---- Given material
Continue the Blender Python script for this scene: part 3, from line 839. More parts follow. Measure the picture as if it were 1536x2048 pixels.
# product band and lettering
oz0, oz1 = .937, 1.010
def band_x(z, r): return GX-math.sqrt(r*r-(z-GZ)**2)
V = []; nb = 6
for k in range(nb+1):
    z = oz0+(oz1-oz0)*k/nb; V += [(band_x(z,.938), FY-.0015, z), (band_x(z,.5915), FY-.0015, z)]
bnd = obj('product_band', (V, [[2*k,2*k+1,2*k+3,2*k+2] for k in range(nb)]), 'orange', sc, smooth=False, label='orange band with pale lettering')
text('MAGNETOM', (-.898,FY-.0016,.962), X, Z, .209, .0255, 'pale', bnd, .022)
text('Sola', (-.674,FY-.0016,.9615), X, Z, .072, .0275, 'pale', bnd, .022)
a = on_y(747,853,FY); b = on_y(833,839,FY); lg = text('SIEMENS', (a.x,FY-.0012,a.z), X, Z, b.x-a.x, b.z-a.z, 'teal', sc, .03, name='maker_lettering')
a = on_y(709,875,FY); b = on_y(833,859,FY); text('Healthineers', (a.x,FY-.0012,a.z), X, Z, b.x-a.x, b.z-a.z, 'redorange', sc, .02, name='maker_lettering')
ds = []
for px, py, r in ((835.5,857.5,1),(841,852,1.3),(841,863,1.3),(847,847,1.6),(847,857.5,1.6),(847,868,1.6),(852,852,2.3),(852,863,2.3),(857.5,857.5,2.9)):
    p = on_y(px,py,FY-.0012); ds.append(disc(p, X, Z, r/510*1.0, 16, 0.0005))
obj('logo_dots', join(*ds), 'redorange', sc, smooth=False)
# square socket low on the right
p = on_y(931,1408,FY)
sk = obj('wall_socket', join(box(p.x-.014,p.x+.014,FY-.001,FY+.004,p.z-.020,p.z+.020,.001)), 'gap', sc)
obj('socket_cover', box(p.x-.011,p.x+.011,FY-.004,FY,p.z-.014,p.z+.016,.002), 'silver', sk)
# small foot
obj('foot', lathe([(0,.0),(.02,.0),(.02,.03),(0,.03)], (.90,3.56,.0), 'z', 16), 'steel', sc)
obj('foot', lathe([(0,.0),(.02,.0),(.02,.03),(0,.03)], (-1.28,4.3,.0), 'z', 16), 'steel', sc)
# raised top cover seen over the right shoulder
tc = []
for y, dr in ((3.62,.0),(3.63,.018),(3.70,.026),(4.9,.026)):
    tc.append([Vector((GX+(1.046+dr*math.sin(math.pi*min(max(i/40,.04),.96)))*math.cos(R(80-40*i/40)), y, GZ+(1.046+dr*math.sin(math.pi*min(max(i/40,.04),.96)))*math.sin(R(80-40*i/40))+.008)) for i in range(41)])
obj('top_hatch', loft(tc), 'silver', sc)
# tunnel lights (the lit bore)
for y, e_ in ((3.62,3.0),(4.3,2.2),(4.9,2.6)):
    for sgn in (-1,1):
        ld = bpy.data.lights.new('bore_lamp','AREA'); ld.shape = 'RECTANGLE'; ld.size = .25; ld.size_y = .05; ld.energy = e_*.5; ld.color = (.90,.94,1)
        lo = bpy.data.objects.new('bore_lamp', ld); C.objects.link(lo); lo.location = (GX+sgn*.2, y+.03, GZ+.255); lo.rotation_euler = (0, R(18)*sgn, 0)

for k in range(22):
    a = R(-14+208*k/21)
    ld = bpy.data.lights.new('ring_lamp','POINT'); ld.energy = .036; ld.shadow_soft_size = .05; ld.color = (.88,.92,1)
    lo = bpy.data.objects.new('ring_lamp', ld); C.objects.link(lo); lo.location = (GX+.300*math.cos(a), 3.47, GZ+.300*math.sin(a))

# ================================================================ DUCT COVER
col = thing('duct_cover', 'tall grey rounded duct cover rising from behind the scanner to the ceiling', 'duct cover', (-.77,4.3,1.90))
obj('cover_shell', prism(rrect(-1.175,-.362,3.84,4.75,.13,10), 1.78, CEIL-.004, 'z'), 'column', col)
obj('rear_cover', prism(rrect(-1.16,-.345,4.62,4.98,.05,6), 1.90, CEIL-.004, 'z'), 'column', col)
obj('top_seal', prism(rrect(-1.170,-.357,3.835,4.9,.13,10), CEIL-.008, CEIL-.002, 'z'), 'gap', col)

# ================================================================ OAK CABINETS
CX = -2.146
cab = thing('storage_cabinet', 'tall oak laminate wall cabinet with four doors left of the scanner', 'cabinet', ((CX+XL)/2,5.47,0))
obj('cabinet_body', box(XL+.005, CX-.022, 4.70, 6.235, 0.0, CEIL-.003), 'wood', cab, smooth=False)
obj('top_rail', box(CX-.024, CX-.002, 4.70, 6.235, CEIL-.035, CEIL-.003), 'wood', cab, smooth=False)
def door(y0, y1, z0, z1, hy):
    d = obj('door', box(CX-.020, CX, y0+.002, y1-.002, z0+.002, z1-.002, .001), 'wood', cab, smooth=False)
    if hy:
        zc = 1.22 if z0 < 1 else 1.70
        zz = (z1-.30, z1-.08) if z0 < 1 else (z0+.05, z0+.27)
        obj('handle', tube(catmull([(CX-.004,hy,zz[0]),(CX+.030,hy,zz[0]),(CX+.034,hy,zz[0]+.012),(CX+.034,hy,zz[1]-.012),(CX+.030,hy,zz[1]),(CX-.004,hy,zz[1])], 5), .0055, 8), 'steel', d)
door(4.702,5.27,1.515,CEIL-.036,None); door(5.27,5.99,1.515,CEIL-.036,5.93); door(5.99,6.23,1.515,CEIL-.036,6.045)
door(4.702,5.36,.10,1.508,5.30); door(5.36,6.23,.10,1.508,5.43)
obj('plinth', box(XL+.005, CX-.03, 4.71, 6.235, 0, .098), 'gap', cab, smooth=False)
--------
Please reproduce the entire listing, exactly as shown.

▶ **Answer to this problem**:
Continue the Blender Python script for this scene: part 3, from line 839. More parts follow. Measure the picture as if it were 1536x2048 pixels.
# product band and lettering
oz0, oz1 = .937, 1.010
def band_x(z, r): return GX-math.sqrt(r*r-(z-GZ)**2)
V = []; nb = 6
for k in range(nb+1):
    z = oz0+(oz1-oz0)*k/nb; V += [(band_x(z,.938), FY-.0015, z), (band_x(z,.5915), FY-.0015, z)]
bnd = obj('product_band', (V, [[2*k,2*k+1,2*k+3,2*k+2] for k in range(nb)]), 'orange', sc, smooth=False, label='orange band with pale lettering')
text('MAGNETOM', (-.898,FY-.0016,.962), X, Z, .209, .0255, 'pale', bnd, .022)
text('Sola', (-.674,FY-.0016,.9615), X, Z, .072, .0275, 'pale', bnd, .022)
a = on_y(747,853,FY); b = on_y(833,839,FY); lg = text('SIEMENS', (a.x,FY-.0012,a.z), X, Z, b.x-a.x, b.z-a.z, 'teal', sc, .03, name='maker_lettering')
a = on_y(709,875,FY); b = on_y(833,859,FY); text('Healthineers', (a.x,FY-.0012,a.z), X, Z, b.x-a.x, b.z-a.z, 'redorange', sc, .02, name='maker_lettering')
ds = []
for px, py, r in ((835.5,857.5,1),(841,852,1.3),(841,863,1.3),(847,847,1.6),(847,857.5,1.6),(847,868,1.6),(852,852,2.3),(852,863,2.3),(857.5,857.5,2.9)):
    p = on_y(px,py,FY-.0012); ds.append(disc(p, X, Z, r/510*1.0, 16, 0.0005))
obj('logo_dots', join(*ds), 'redorange', sc, smooth=False)
# square socket low on the right
p = on_y(931,1408,FY)
sk = obj('wall_socket', join(box(p.x-.014,p.x+.014,FY-.001,FY+.004,p.z-.020,p.z+.020,.001)), 'gap', sc)
obj('socket_cover', box(p.x-.011,p.x+.011,FY-.004,FY,p.z-.014,p.z+.016,.002), 'silver', sk)
# small foot
obj('foot', lathe([(0,.0),(.02,.0),(.02,.03),(0,.03)], (.90,3.56,.0), 'z', 16), 'steel', sc)
obj('foot', lathe([(0,.0),(.02,.0),(.02,.03),(0,.03)], (-1.28,4.3,.0), 'z', 16), 'steel', sc)
# raised top cover seen over the right shoulder
tc = []
for y, dr in ((3.62,.0),(3.63,.018),(3.70,.026),(4.9,.026)):
    tc.append([Vector((GX+(1.046+dr*math.sin(math.pi*min(max(i/40,.04),.96)))*math.cos(R(80-40*i/40)), y, GZ+(1.046+dr*math.sin(math.pi*min(max(i/40,.04),.96)))*math.sin(R(80-40*i/40))+.008)) for i in range(41)])
obj('top_hatch', loft(tc), 'silver', sc)
# tunnel lights (the lit bore)
for y, e_ in ((3.62,3.0),(4.3,2.2),(4.9,2.6)):
    for sgn in (-1,1):
        ld = bpy.data.lights.new('bore_lamp','AREA'); ld.shape = 'RECTANGLE'; ld.size = .25; ld.size_y = .05; ld.energy = e_*.5; ld.color = (.90,.94,1)
        lo = bpy.data.objects.new('bore_lamp', ld); C.objects.link(lo); lo.location = (GX+sgn*.2, y+.03, GZ+.255); lo.rotation_euler = (0, R(18)*sgn, 0)

for k in range(22):
    a = R(-14+208*k/21)
    ld = bpy.data.lights.new('ring_lamp','POINT'); ld.energy = .036; ld.shadow_soft_size = .05; ld.color = (.88,.92,1)
    lo = bpy.data.objects.new('ring_lamp', ld); C.objects.link(lo); lo.location = (GX+.300*math.cos(a), 3.47, GZ+.300*math.sin(a))

# ================================================================ DUCT COVER
col = thing('duct_cover', 'tall grey rounded duct cover rising from behind the scanner to the ceiling', 'duct cover', (-.77,4.3,1.90))
obj('cover_shell', prism(rrect(-1.175,-.362,3.84,4.75,.13,10), 1.78, CEIL-.004, 'z'), 'column', col)
obj('rear_cover', prism(rrect(-1.16,-.345,4.62,4.98,.05,6), 1.90, CEIL-.004, 'z'), 'column', col)
obj('top_seal', prism(rrect(-1.170,-.357,3.835,4.9,.13,10), CEIL-.008, CEIL-.002, 'z'), 'gap', col)

# ================================================================ OAK CABINETS
CX = -2.146
cab = thing('storage_cabinet', 'tall oak laminate wall cabinet with four doors left of the scanner', 'cabinet', ((CX+XL)/2,5.47,0))
obj('cabinet_body', box(XL+.005, CX-.022, 4.70, 6.235, 0.0, CEIL-.003), 'wood', cab, smooth=False)
obj('top_rail', box(CX-.024, CX-.002, 4.70, 6.235, CEIL-.035, CEIL-.003), 'wood', cab, smooth=False)
def door(y0, y1, z0, z1, hy):
    d = obj('door', box(CX-.020, CX, y0+.002, y1-.002, z0+.002, z1-.002, .001), 'wood', cab, smooth=False)
    if hy:
        zc = 1.22 if z0 < 1 else 1.70
        zz = (z1-.30, z1-.08) if z0 < 1 else (z0+.05, z0+.27)
        obj('handle', tube(catmull([(CX-.004,hy,zz[0]),(CX+.030,hy,zz[0]),(CX+.034,hy,zz[0]+.012),(CX+.034,hy,zz[1]-.012),(CX+.030,hy,zz[1]),(CX-.004,hy,zz[1])], 5), .0055, 8), 'steel', d)
door(4.702,5.27,1.515,CEIL-.036,None); door(5.27,5.99,1.515,CEIL-.036,5.93); door(5.99,6.23,1.515,CEIL-.036,6.045)
door(4.702,5.36,.10,1.508,5.30); door(5.36,6.23,.10,1.508,5.43)
obj('plinth', box(XL+.005, CX-.03, 4.71, 6.235, 0, .098), 'gap', cab, smooth=False)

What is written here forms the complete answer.